NV cross country team helps with elementary program


As most kids begin begin playing sports at a young age, cross country is not any different. Seven years ago Cross Country Coach David Briggs decided to start an elementary running program for Sylvania.

“I started it to promote cross country at a younger age and help develop our high school program,” Coach Briggs said.

There are three meets every fall at Secor Metropark where kids can compete against other schools, and try to get better as a runner for middle school, and high school cross country. “The best part about these meets is that they are free for the students,” Coach Briggs said.

All seven Sylvania elementary schools participate, and sixth graders from Timberstone, McCord, and Arbor Hills compete.

At the meet, there is a race for each grade level with distances becoming greater as the kids get older.

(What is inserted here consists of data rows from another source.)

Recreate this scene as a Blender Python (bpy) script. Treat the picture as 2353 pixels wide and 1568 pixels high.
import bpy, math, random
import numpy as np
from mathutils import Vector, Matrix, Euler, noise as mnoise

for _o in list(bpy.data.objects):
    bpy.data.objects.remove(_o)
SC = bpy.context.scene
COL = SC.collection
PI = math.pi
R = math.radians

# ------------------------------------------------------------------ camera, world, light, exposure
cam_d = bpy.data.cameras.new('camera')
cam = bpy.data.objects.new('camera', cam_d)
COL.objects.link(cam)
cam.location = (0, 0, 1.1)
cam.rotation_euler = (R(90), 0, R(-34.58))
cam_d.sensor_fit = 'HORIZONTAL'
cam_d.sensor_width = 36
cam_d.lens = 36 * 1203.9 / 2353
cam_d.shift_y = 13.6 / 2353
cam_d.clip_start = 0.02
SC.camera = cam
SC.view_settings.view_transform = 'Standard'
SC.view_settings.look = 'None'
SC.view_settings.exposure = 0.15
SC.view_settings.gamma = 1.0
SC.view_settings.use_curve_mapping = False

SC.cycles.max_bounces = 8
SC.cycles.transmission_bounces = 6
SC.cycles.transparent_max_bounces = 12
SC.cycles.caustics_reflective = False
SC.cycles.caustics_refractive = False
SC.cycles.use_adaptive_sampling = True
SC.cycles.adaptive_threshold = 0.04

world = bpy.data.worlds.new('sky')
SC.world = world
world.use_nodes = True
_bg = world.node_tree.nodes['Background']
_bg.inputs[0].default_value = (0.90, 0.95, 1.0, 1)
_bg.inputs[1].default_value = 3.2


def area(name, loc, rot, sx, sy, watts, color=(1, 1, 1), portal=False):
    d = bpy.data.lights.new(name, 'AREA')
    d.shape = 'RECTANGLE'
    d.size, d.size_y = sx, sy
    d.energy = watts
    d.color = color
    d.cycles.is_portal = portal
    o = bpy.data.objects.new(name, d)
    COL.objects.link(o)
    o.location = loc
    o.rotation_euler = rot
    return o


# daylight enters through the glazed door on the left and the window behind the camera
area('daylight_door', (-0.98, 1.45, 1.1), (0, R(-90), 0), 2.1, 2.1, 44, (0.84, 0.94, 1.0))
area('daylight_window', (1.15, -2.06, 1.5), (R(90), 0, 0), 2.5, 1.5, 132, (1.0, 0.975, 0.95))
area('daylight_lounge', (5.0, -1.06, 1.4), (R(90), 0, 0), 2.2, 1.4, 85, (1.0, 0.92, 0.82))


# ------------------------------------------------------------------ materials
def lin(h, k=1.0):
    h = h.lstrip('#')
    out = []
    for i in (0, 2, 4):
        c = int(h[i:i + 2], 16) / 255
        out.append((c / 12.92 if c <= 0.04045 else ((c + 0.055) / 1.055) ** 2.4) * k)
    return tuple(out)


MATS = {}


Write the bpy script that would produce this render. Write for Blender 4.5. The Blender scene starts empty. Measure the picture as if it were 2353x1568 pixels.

At the end of the race, every racer receives a participation ribbon, and the top 14 receive a ribbon corresponding to their place.

“It’s so cute to see how excited the little kids are when they get a ribbon, even if it’s just for participation,” said junior Claire Jakubowski. The kids get motivated by the ribbons to try and get better every time.

Along with any competition comes the need for many volunteers. The Northview Boys’ and Girls’ Cross Country teams help out each week at the three meets. They do tasks such as helping enter times into the computer systems, jogging behind the last kids so they do not get lost and are motivated to finish, and lead the kids in first place so they know where to go. Volunteering not only helps out the younger kids and Coach Briggs, but also helps to develop leadership skills, and helps the teams to bond.

“The best part about helping at the races is seeing the joy on the little kid’s faces when they’re running. It’s nice to see the younger generation out running and enjoying it too,” freshman Sheridan Scott said.

The elementary meets this year took place September 22, September 29, and October 6. There will not be any more this year, but the number of kids involved continues to grow.